А вот теперь, после похорон, Ленка просит меня сесть в машину ее замужней дочки Натальи и показать ей, как ехать на Большую Черемушкинскую. Она, Наталья, оказывается, была там только в далеком детстве, а в сознательном возрасте не ездила ни разу. Почему-то это меня так огорчает, что сил нет – но я тут же вспоминаю, что, казалось бы, похороны тети Милы были только вчера, а на деле прошло девять лет, и понимаю, что время течет не линейно, а экспоненциально. И что молодому поколению дела нет до старого желтого дома в ограде ИТЭФа, куда в конце 1950-х всей гурьбой вселились молодые, резвые и впередсмотрящие физики с семьями, тут же наплодив ввиду улучшившихся условий детей, да так, что от голосов этой компании звенел через десять лет весь заросший сиренью двор!

Теперь, говорят, ИТЭФ не в силах содержать это жилье, и дом сломают, а всех выселят, а на этом месте выстроят что-нибудь эксклюзивное и двадцатиэтажное.

 

А последний раз мы с дядей Женей встретились году в 1996. Не помню, зачем и как я забежал туда. Это был день, когда кого-то схватили на проходной президентской администрации с коробкой долларов, и что-то стало жутко от этой интриги, и от того, как ее преподносят по ящику. Мы выслушали новости и я набрался храбрости, и спросил, не найдется ли у него водки. Дядя Женя не удивился – по-видимому, и у него на душе было погано, - достал бутылку, и мы выпили по паре стопок, пытаясь что-то сообразить на тему «что воспоследует». Потом сменили разговор, и тут он поразил меня своим классическим, тарасовским наблюдением-парадоксом.

«Смотри». - сказал он. - «В опере «Евгений Онегин» Гремин поет: «Любви все возрасты покорны, ее порывы благотворны» для всех. А ведь у Пушкина смысл этих строк прямо противоположный! Юным сердцам, уверяет Пушкин, любовь полезна, а в старости любовь – как порыв бури, она ломает все что можно сломать, опустошает душу. Вот до чего мы все неправильно знаем и воспринимаем!»

Я, конечно, понял, о чем он говорит – после смерти тети Милы Евгений Куприянович встретил свою Татьяну и переехал к ней. Дети разъехались, и в Черемушках стало уж очень одиноко.

А замечание было классное, и я порадовался за дядю Женю – его-то уж точно не опустошит ни один порыв поздней любви.

 ***

 В этих заметках так много имен, которые не говорят читателям ничего. И не только имен, а и названий, реалий, адресов.

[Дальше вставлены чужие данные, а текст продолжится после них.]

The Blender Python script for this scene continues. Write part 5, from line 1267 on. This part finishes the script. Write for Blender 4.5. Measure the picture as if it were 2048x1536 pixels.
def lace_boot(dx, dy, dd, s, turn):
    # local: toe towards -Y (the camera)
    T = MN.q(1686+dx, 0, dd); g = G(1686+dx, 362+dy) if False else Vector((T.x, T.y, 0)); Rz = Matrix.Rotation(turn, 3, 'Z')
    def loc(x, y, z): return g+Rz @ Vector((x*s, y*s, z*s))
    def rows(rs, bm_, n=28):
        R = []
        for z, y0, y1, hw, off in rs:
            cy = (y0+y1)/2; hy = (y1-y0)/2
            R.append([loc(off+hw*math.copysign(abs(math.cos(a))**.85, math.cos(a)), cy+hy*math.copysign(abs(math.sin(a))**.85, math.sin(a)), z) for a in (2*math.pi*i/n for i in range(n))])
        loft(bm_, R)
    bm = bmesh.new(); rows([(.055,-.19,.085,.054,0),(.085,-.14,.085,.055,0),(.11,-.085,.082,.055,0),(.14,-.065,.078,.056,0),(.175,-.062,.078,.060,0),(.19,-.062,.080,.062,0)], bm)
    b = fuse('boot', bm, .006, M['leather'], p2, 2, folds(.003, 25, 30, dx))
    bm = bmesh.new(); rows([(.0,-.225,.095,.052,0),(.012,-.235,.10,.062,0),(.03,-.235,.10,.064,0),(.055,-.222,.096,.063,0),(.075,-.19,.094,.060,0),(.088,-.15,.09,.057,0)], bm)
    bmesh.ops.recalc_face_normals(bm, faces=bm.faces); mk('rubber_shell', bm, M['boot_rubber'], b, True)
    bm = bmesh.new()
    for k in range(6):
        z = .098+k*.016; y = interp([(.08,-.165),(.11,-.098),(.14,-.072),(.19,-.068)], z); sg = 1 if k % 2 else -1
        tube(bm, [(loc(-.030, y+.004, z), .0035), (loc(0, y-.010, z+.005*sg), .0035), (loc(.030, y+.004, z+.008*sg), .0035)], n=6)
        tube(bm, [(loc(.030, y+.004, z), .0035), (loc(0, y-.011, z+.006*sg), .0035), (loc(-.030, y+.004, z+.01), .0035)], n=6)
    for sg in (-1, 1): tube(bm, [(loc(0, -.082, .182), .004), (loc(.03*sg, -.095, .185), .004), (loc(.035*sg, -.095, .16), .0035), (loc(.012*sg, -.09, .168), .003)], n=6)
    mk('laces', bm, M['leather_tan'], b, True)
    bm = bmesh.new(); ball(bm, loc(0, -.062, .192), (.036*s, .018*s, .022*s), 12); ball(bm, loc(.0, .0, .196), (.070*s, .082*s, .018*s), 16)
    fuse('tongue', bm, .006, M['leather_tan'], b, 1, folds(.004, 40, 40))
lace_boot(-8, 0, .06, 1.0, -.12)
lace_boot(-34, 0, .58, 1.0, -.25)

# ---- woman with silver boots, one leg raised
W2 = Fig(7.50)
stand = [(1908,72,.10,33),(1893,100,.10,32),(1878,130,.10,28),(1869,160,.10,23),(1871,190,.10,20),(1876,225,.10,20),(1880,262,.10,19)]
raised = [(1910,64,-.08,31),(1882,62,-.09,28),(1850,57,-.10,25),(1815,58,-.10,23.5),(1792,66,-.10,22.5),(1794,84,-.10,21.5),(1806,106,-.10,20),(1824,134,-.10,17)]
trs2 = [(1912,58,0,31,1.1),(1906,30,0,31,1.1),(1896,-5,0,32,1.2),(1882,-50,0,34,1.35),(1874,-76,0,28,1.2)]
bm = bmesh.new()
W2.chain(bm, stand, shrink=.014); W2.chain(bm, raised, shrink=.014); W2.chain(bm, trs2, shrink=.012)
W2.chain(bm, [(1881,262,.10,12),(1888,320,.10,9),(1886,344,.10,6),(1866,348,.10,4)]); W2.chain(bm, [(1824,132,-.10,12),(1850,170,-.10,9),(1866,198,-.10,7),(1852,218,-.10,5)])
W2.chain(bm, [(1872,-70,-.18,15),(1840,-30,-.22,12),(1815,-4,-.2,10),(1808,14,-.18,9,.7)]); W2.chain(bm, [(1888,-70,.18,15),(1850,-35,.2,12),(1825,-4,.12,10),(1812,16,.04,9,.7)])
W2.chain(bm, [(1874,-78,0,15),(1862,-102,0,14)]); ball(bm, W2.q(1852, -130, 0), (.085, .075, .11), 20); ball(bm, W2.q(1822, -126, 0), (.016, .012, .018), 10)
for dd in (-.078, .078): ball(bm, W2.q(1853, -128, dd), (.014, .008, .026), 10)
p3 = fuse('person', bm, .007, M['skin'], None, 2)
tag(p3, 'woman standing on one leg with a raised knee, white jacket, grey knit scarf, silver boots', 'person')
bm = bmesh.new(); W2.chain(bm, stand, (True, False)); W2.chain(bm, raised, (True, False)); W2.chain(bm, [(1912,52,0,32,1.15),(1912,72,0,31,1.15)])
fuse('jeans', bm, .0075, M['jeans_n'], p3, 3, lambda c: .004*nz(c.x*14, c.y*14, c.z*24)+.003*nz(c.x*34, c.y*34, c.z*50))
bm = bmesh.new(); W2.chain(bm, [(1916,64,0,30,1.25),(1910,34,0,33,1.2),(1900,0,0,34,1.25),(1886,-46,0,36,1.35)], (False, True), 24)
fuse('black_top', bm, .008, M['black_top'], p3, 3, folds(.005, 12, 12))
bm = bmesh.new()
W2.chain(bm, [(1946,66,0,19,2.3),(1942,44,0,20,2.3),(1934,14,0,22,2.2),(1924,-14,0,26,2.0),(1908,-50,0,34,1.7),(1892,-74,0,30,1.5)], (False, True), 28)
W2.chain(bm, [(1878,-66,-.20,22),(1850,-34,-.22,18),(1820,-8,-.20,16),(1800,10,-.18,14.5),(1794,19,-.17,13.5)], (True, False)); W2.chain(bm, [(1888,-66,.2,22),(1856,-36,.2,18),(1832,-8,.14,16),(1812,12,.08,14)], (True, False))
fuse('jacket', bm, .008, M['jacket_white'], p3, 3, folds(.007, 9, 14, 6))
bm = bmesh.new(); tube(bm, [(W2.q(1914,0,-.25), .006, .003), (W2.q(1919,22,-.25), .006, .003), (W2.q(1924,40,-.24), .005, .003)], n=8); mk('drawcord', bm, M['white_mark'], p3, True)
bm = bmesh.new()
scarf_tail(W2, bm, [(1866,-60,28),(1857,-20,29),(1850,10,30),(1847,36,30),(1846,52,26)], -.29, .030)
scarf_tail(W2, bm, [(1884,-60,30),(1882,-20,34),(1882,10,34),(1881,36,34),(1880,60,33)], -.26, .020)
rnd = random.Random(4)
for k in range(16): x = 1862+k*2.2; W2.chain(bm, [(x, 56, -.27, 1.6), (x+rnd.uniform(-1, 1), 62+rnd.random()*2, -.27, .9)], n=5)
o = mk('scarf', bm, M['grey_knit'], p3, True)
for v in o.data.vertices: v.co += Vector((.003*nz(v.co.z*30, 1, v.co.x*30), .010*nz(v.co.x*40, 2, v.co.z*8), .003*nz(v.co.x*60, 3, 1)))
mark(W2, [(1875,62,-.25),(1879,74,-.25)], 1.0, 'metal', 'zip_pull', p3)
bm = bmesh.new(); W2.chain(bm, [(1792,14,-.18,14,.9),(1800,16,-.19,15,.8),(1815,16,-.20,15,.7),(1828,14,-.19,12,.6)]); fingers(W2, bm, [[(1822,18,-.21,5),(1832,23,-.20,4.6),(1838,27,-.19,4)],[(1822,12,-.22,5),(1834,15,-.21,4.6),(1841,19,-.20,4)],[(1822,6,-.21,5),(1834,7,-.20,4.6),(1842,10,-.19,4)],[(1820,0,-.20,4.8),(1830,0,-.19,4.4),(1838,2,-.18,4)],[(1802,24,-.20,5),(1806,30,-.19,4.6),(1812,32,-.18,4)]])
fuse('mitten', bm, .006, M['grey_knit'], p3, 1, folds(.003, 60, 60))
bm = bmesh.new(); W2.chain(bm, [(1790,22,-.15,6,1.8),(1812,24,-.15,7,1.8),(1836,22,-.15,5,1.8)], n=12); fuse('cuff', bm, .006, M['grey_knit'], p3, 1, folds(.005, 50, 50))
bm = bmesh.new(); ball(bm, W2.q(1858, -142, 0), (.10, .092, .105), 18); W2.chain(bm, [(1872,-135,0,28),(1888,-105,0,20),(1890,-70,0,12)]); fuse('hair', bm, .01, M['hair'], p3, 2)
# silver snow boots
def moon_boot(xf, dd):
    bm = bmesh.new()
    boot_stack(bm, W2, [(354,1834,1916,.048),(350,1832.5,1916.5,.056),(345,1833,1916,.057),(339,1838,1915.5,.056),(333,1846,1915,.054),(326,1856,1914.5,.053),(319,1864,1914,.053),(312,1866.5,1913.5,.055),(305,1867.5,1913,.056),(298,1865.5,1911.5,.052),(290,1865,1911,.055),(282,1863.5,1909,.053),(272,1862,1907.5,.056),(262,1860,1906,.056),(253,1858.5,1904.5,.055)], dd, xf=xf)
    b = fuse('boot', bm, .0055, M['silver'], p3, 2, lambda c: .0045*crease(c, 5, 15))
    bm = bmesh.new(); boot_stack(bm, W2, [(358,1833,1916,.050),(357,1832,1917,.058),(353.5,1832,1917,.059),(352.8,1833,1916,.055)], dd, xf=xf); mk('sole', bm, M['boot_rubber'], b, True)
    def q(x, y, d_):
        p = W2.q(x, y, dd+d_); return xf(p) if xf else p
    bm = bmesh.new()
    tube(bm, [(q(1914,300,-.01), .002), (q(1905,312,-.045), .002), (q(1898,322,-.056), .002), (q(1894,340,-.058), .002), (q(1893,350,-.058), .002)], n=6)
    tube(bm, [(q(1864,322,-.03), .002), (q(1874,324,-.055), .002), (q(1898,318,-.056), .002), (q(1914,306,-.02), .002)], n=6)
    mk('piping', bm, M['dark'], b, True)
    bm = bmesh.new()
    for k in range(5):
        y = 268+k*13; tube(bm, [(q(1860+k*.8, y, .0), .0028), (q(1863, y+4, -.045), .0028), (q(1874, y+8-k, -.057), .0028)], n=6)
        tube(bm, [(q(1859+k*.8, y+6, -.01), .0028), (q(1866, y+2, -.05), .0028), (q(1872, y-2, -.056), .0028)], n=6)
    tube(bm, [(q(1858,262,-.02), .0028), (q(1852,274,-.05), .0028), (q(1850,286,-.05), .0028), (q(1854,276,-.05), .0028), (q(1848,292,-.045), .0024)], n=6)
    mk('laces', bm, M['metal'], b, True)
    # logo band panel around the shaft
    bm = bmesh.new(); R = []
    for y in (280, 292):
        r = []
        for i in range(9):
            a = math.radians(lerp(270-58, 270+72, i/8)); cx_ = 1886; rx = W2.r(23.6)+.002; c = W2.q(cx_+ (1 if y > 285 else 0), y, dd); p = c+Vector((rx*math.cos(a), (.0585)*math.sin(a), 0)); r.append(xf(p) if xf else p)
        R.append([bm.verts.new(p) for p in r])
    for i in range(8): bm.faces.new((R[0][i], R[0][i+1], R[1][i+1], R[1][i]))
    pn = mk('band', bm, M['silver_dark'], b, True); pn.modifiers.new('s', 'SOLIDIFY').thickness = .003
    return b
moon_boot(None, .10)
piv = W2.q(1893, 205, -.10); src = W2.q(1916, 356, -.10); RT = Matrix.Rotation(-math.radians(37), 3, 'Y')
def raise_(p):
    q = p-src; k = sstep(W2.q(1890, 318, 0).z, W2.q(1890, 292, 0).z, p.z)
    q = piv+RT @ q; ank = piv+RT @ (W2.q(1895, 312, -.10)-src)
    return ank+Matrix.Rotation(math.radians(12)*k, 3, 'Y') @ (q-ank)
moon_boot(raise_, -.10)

В свое оправдание могу сказать только одно. Появление этих имен на страницах вызвано исключительно тем чувством неподдельной благодарности, которую я испытываю к тем, кто, - как правило, сам того не желая, да и не обращая на меня особого внимания, - оказал на меня такое влияние, что оно не может забыться и спустя десятилетия. В этом нет ничего особенного, это очень просто – нужно только оказаться в нужное время в нужном месте: рядом с мальчиком, открытом для жизни.

«Спасибо вам, мои дожди» - пели песню Егорова Никитины со своим квинтетом. Спасибо говорю и я – всем тем, кто помог мне пережить пережитое и стать тем, чем стал.